E si, perché il nuovo ministro Giannini parla già di voler costruire un “liceo quadriennale”, senza aspettare nemmeno l’esito di una discussa sperimentazione messa in atto nell’attuale anno scolastico…forse non sa, il ministro, che tale “taglio di un anno”porterebbe alla riduzione da tre a due anni dell’insegnamento della Filosofia.

Ora, tutti gli ultimi tagli al mondo della scuola sembrano privilegiare una logica molto chiara: “eliminiamo materie umanistiche, eliminiamo la comparsa del senso critico, formiamo ragazzi “macchine” privi di pensiero…togliamo la Storia dell’Arte, eliminiamo il più possibile la Filosofia…domani togliamo pure Storia, perché tanto studiare il passato non ha senso, anzi, potrebbe far capire alla gente che noi, probabilmente, non abbiamo nemmeno il diritto di governare”…..io, in questi provvedimenti leggo, fra le righe, questi pensieri…..
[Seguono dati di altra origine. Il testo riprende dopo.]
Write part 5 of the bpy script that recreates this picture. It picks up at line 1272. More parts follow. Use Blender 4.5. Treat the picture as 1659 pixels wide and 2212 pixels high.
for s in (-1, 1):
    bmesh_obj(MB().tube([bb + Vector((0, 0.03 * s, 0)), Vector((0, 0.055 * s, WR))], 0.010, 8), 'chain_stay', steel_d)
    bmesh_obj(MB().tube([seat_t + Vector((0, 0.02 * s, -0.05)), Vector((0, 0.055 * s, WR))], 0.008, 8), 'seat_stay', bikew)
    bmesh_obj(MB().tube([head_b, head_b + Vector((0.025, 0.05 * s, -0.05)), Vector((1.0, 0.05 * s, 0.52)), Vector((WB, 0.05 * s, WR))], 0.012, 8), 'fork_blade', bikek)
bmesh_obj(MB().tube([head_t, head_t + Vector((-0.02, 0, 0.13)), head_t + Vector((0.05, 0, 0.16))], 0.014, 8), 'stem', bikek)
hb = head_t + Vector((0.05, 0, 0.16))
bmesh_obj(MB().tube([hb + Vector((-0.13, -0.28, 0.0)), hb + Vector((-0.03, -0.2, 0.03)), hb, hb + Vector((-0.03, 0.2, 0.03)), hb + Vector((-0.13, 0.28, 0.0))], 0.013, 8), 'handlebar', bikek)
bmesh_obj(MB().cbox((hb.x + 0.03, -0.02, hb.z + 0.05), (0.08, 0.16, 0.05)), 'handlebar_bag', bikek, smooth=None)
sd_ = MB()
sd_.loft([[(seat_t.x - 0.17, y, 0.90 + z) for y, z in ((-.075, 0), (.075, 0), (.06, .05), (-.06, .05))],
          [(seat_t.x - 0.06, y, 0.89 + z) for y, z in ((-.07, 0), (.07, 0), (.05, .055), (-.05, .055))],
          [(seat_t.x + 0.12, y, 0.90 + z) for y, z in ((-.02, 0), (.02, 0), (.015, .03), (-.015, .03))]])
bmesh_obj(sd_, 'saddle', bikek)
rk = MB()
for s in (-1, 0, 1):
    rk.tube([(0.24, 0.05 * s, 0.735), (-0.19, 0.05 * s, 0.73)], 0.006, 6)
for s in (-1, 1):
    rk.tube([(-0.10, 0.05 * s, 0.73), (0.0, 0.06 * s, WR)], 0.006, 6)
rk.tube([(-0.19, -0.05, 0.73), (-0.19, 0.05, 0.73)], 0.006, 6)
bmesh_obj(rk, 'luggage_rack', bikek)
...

Il danno è duplice e mi preme ricordare che non colpirebbe solo gli studenti. Ma partiamo da loro! I ragazzi vedrebbero tagliare di ben un anno il loro percorso di studi di Filosofia. Chi è docente di tale materia sa bene che tre anni non bastano nemmeno lontanamente a rendere giustizia ad un programma infinito, denso di saperi e di pensieri sul reale che letteralmente possono davvero “aprire la mente” degli adolescenti, portandoli a PENSARE, a leggere il mondo con maggiore SENSO CRITICO, scoprendo e scindendo il VERO dal FALSO, ampliando anche il SAPERE LOGICO. Tutto questo, e molto molto altro è la Filosofia. Perché privare gli adolescenti di questi saperi? Quando, nella vita, potranno confrontarsi con i pensieri di PLATONE, scoprendo in un uomo del IV secolo a. C. un loro “contemporaneo” con il quale dialogare apertamente? Quando potranno confrontarsi col pensiero di tutti i grandi pensatori del passato? All’università? Ma in quanti sceglieranno “Lettere e Filosofia” come facoltà?
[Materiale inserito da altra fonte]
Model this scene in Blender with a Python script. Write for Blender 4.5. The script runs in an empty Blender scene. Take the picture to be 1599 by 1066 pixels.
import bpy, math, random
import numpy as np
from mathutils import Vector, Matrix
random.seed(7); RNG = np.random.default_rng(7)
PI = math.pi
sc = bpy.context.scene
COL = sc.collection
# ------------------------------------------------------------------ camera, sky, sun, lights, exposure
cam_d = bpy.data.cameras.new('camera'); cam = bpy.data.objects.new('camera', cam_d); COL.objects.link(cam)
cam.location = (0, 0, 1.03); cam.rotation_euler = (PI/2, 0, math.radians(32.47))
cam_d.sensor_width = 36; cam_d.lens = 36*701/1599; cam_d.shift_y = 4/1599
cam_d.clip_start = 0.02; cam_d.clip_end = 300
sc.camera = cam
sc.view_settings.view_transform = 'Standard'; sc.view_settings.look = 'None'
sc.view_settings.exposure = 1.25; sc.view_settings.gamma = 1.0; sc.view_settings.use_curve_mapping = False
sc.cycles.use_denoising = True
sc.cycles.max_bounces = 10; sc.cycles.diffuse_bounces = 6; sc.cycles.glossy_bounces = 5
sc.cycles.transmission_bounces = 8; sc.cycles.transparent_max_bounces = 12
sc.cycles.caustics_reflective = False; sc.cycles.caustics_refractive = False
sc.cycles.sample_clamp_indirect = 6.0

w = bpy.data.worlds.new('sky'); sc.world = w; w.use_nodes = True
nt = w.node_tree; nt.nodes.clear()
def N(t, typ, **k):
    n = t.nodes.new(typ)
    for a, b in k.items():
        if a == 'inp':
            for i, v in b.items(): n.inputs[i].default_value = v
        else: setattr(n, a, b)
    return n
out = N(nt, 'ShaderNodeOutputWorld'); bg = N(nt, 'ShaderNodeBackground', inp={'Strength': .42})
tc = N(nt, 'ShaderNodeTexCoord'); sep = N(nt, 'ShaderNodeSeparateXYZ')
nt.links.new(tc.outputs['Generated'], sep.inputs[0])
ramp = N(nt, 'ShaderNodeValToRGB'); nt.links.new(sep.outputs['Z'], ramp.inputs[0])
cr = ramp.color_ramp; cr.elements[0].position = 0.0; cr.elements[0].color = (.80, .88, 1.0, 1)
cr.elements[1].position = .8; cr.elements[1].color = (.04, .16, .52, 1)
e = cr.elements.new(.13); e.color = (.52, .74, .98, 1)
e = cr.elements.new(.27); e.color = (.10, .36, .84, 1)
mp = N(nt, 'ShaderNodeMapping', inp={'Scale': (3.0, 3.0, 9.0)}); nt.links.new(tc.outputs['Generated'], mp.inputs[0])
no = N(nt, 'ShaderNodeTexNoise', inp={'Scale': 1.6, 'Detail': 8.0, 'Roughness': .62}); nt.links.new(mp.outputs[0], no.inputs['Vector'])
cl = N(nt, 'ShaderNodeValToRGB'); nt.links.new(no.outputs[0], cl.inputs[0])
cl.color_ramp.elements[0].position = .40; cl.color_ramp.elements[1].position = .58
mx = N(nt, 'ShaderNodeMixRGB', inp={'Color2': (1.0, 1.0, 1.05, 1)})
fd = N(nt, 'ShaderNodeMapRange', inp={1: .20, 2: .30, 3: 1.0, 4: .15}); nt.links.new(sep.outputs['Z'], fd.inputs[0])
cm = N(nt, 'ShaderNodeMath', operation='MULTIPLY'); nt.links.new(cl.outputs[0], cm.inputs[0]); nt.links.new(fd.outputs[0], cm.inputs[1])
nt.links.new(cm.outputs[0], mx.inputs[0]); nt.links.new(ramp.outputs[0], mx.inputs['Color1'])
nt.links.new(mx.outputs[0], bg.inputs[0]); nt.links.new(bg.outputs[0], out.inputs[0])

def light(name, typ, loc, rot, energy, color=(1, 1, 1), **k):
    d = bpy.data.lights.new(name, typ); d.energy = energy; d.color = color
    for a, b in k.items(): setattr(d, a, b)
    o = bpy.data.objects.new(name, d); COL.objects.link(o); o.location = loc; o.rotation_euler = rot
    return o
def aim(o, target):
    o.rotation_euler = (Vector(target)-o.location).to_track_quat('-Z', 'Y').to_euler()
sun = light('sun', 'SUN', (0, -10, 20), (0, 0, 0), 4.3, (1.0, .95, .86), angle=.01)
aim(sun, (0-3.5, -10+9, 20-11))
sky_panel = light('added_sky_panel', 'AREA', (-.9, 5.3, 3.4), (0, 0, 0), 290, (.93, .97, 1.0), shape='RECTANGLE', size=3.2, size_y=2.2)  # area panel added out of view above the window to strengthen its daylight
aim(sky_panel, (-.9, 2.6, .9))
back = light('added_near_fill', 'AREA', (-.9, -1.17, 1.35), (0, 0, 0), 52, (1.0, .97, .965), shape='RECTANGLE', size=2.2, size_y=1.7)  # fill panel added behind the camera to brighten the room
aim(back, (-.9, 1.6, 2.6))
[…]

Parliamo poi dei docenti di Filosofia e Storia, che già nel passato hanno visto ridurre il loro monte ore a danno di altre materie….come completeranno il loro orario settimanale? Ovviamente dovendo scindersi su ancora più classi, eliminando ancora di più la possibilità per l’esercito di precari di accedere all’insegnamento!!! Ma a chi importa se degli insegnanti non potranno arrivare a fine mese? Tanto vivono di pensiero, evidentemente….forse nella mente del ministro altro non siamo che asceti che hanno scelto di abbandonare la “volontà di vivere”….

Ma perché in Italia i ministri non riescono ad avere un pensiero globale, a 360 gradi? Forse hanno studiato poca Filosofia, è chiaro!